I asked Ricardo Pereira about the recent creation of a Globo branch in Portugal –  and why wasn’t it done before, given the cultural and linguistic compatibility –  and how does it work, if they create original content there or just import the programs produced back in Brazil. He said that for now, just one program is being produced in Portugal, “Cà Estamos”. “It’s a weekly program that goes on air every saturday, and the idea is to look for what is there of Brazilian culture in Portugal, but the idea is to identify with Portuguese audience, showing them a liitle of the Brazilian culture under their own point of view”. And it’s got a logical explanation: “2/3 of the subscribers to TV Globo in Portugal are Portuguese people”. Now, concerning the core of what is broadcasted, it’s mainly TV programs produced by TV Globo, with a specific characteristic: no much of soap-operas because “most of them are already transmitted through SIC Portugal for some years now, and to cover these  ‘holes’ in the agenda, we put some GNT and GloboSat programs in their place”.

And concerning the “delay” on the arrival of Globo in Portugal (let’s consider that the first Brasilian soap-opera was broadcasted to Portuguese lands in 1977, “Gabriela, Cravo e Canela” and there’s a massive consumption of Brazilian music and culture in the country. So I consider the little more than one-year-old Brazilian television in the country as a delay), Pereira said that it was because the “Portuguese market used to be somehow disdained for its size, it isn’t that big. But since we sent a corrrespondent to Lisbon we could expand more our view on it and noticed that it was really worth it”, and not just because of the numbers, but also to aggregate more culturally speaking, he added.
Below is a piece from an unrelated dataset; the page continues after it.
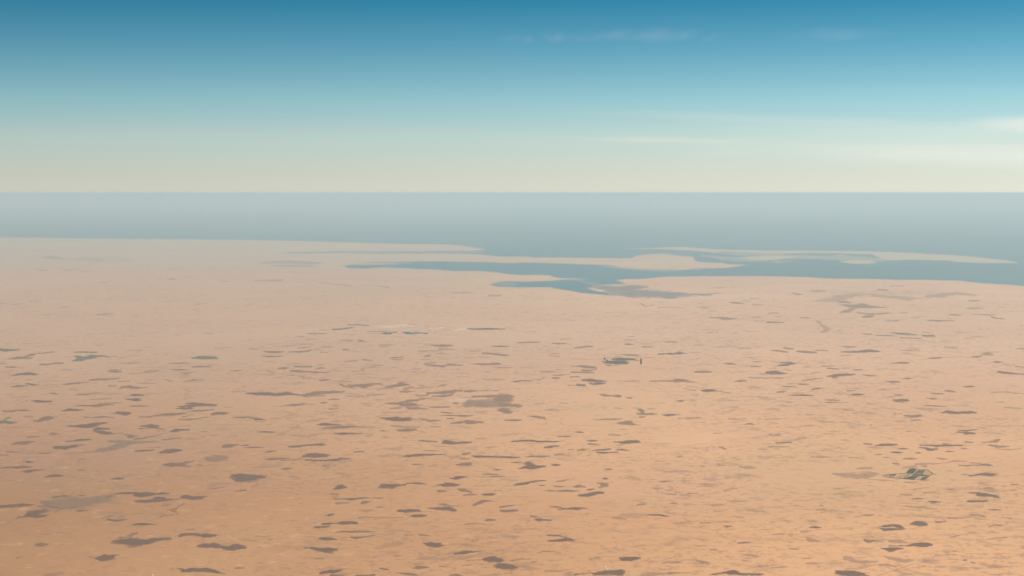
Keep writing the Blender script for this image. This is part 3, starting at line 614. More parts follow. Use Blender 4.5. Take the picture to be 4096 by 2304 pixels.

When we talked about the profile of the viewer of Globo Internacional (now comprising everywhere the company is represented, and not just in Portugal), Ricardo told me that “the profile of Brazilian immigrants have changed a lot along the years, and it’s not anymore whether people running away from poverty or those who can afford to spend their money on international trips and gap years. We have a lot of people who come to Europe hired by big companies already, people in international marriages and students of all kinds”, and it seems that the audience is not at all composed just by immigrants who miss their sunny land. Brazilian people living abroad like know what goes on back home, but are also curious to discover what goes on the screen of the countries they’re living in (or young people, for example, might almost hardly watch TV  – adendum from my own). And one other interesting thing he pointed was the fact that “Brazilian people are much more scattered in Europe than in the United States”, and it tells something about the reach Rede Globo also. “In the States, brazilians tend to get together and form big communities, and in Europe the mechanism is different, they’re close but not knotted that tight. We have subscribers in Nothern Europe, Southern Europe, Asia and even close to the Artic Polar Circle, where we have a Brazilian woman who got married there and wants to have a bit from home in her current home”.

It proves once more the “pseudo-theory” I’ve always had and still have: “we’re everywhere!